Later, the argument between the establishment rivals escalated further over the question of entitlements. As Rubio and Cruz avoided the question, debating instead their tax policies, Christie took the opportunity to interject and paint himself as the grown-up governor who answers the question.
Rubio tried to speak, but Christie stopped him.
“You had your chance, Marco. You blew it,” Christie said.
Of the other establishment contenders, Kasich had no breakout moments, but Bush received a warmer reception by being the only candidate on stage to make an aggressive case against Trump’s signature policy.
Bush urged Trump to reconsider his plan to temporarily ban all Muslim entries into the U.S. While none of the other candidates on stage support the plan, Bush was the only one to lay out a considered and detailed rationale for why the plan was harmful to U.S. interests, saying that it would harm America’s ability to fight terrorism.
“This policy makes it impossible to build the coalitions necessary to take out ISIS,” Bush said, referring to the Islamic State in Iraq and Syria. “I hope you will reconsider.”
Trump, not surprisingly, declined to take Bush up on his offer.
Ben Carson, who has been a quiet presence throughout the six debates so far, had perhaps his least impactful performance of the primary season.

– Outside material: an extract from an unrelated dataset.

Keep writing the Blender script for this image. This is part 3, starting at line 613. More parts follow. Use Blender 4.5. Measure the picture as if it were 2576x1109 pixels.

When he did talk, he mostly recited lines from his stump speech, including stories about his mother. And in one of his few interjections, he boasted about The Wall Street Journal’s positive review of his tax policies.
And the only hint of Rand Paul — who was delegated to the undercard debate and refused to show up as a protest — was a group in the audience who for a few seconds chanted “we want Rand.”